((

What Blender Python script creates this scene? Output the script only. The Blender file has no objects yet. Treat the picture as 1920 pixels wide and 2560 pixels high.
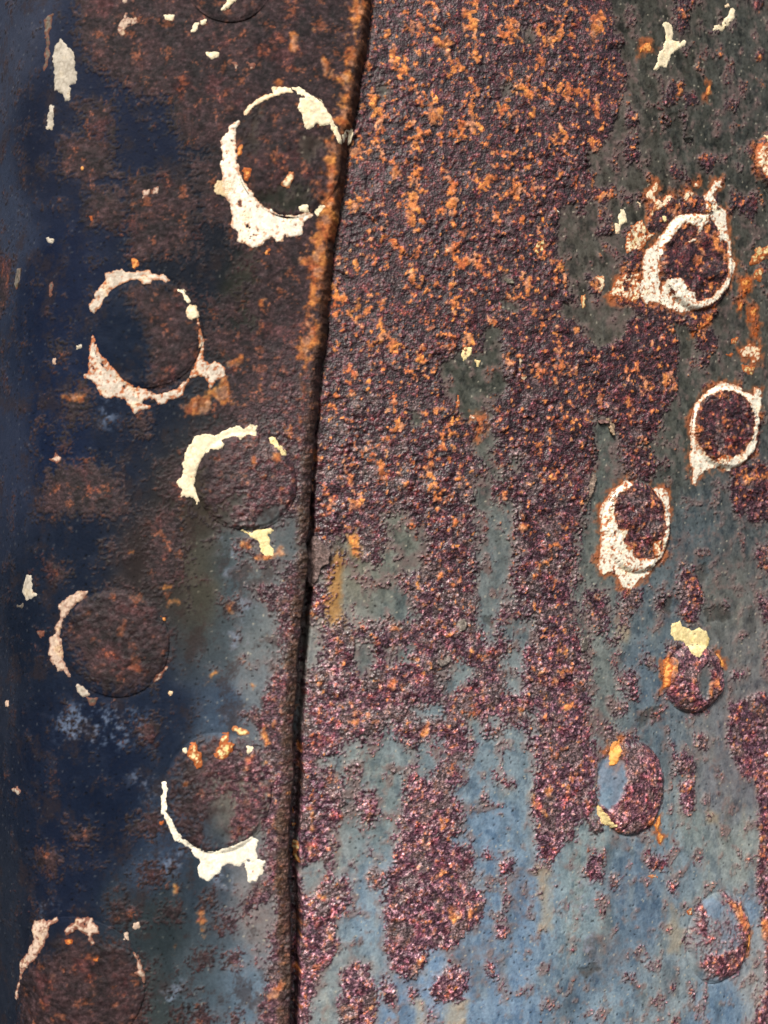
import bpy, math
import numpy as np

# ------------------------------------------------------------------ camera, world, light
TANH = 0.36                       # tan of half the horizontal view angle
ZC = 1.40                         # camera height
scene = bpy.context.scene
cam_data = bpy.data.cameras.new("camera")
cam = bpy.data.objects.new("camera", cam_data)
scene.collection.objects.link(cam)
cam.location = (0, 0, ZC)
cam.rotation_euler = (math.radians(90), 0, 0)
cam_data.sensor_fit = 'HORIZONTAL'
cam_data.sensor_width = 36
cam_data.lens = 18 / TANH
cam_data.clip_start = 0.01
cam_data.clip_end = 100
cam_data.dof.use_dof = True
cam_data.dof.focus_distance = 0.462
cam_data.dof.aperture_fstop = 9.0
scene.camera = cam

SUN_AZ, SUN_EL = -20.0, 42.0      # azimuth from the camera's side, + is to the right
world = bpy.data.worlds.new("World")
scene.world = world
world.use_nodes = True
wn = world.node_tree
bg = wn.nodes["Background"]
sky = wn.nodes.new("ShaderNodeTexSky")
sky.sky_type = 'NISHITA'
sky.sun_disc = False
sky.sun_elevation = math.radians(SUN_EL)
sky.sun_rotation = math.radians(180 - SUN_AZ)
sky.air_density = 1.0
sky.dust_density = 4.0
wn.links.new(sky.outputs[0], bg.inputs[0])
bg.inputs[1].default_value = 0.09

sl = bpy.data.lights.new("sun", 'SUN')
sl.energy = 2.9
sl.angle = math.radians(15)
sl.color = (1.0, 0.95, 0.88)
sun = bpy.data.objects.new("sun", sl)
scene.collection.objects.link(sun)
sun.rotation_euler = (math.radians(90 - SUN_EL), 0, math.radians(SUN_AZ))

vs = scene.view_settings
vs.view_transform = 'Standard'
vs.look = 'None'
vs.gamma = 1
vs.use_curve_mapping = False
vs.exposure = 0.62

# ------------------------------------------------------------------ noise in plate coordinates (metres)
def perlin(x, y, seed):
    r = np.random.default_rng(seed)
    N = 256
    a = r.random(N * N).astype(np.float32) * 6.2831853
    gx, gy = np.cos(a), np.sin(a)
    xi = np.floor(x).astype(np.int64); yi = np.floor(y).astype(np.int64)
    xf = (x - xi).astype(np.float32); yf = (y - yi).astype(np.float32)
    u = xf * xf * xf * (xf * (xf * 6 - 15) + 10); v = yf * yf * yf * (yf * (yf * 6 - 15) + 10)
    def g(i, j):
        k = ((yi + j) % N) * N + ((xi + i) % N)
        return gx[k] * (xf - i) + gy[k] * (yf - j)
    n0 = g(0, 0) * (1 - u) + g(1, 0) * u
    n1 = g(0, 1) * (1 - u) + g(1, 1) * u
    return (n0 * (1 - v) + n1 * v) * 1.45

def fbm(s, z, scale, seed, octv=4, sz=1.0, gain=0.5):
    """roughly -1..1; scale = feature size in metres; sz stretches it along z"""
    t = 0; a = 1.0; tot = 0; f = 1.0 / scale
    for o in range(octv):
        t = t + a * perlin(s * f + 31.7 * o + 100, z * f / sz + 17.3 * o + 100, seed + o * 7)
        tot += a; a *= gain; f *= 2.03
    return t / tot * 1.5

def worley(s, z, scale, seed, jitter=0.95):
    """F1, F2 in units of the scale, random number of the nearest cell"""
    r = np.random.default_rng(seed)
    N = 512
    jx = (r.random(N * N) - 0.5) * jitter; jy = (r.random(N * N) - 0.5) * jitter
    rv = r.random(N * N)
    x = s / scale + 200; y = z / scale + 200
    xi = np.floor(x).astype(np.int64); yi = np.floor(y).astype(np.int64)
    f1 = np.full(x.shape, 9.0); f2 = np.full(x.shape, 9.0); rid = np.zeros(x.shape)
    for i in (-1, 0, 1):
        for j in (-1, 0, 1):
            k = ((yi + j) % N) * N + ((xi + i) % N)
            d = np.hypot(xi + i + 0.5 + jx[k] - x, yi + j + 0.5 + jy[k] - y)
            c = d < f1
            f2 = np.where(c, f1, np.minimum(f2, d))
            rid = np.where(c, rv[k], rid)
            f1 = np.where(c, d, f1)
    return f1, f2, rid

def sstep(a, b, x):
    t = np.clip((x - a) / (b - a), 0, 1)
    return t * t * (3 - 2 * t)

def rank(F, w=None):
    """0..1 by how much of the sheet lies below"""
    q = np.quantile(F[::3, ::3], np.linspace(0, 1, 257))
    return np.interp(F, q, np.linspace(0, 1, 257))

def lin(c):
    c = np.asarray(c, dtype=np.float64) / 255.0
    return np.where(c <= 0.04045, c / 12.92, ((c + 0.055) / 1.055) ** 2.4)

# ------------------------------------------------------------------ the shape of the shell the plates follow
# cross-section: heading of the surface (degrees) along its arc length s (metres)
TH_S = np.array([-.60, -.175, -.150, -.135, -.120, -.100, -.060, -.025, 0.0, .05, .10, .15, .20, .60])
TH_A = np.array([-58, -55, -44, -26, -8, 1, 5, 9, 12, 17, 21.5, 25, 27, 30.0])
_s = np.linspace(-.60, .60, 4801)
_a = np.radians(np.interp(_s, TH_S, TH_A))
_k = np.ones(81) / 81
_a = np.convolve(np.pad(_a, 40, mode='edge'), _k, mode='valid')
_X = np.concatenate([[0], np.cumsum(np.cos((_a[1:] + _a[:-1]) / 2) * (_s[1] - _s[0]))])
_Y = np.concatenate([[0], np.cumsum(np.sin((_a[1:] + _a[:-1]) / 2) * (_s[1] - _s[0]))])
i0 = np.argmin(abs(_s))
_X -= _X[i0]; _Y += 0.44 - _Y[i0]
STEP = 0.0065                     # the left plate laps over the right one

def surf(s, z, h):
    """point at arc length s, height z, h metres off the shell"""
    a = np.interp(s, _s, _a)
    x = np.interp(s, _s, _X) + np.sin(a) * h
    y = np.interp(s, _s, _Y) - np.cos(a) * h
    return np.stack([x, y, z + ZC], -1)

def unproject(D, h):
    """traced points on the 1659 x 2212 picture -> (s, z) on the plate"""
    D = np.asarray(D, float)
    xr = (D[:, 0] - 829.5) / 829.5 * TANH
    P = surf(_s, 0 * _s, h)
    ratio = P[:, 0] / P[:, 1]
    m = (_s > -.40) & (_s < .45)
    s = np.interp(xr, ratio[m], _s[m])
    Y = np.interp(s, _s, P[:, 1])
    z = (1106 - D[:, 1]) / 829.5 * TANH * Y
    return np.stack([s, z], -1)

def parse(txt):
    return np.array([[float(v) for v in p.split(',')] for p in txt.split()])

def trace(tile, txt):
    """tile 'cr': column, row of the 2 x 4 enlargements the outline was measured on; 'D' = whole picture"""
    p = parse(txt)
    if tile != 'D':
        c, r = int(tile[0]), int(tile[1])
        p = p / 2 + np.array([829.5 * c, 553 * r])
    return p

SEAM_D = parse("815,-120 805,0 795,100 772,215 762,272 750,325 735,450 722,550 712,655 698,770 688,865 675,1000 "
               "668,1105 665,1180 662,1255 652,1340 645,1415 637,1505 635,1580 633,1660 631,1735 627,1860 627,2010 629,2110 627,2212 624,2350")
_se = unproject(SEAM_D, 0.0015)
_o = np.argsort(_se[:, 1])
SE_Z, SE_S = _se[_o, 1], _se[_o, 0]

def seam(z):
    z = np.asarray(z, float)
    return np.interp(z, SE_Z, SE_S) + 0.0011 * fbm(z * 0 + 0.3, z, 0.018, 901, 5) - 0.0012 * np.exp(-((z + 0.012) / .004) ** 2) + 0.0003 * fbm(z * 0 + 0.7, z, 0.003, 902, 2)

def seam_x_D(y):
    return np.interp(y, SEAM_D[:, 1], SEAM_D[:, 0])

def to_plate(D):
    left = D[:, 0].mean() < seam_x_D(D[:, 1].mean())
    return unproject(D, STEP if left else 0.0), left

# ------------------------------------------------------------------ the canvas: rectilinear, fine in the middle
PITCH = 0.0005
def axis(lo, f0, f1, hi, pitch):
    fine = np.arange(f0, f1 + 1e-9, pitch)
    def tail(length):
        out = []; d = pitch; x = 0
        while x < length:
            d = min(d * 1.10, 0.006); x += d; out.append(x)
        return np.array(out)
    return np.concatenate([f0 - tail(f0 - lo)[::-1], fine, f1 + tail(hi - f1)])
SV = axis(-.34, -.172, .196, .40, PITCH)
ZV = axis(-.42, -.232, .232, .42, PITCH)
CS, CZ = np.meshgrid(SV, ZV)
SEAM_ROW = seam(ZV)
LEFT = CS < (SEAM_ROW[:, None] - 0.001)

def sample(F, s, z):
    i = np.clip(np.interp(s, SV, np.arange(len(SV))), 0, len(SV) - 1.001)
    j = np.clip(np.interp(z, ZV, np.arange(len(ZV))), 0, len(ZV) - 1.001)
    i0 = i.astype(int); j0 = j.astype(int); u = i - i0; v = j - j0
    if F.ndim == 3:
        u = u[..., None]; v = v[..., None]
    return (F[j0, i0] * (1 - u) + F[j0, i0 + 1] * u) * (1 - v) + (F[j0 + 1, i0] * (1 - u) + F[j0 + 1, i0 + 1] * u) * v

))

# [PROBLEM DETAILS]
Write out each line of the listing above, exactly, from its first line to the line holding "scene.camera = cam", inclusive. Skip the pictures.

# [EXERCISE RESPONSE]
What Blender Python script creates this scene? Output the script only. The Blender file has no objects yet. Treat the picture as 1920 pixels wide and 2560 pixels high.
import bpy, math
import numpy as np

# ------------------------------------------------------------------ camera, world, light
TANH = 0.36                       # tan of half the horizontal view angle
ZC = 1.40                         # camera height
scene = bpy.context.scene
cam_data = bpy.data.cameras.new("camera")
cam = bpy.data.objects.new("camera", cam_data)
scene.collection.objects.link(cam)
cam.location = (0, 0, ZC)
cam.rotation_euler = (math.radians(90), 0, 0)
cam_data.sensor_fit = 'HORIZONTAL'
cam_data.sensor_width = 36
cam_data.lens = 18 / TANH
cam_data.clip_start = 0.01
cam_data.clip_end = 100
cam_data.dof.use_dof = True
cam_data.dof.focus_distance = 0.462
cam_data.dof.aperture_fstop = 9.0
scene.camera = cam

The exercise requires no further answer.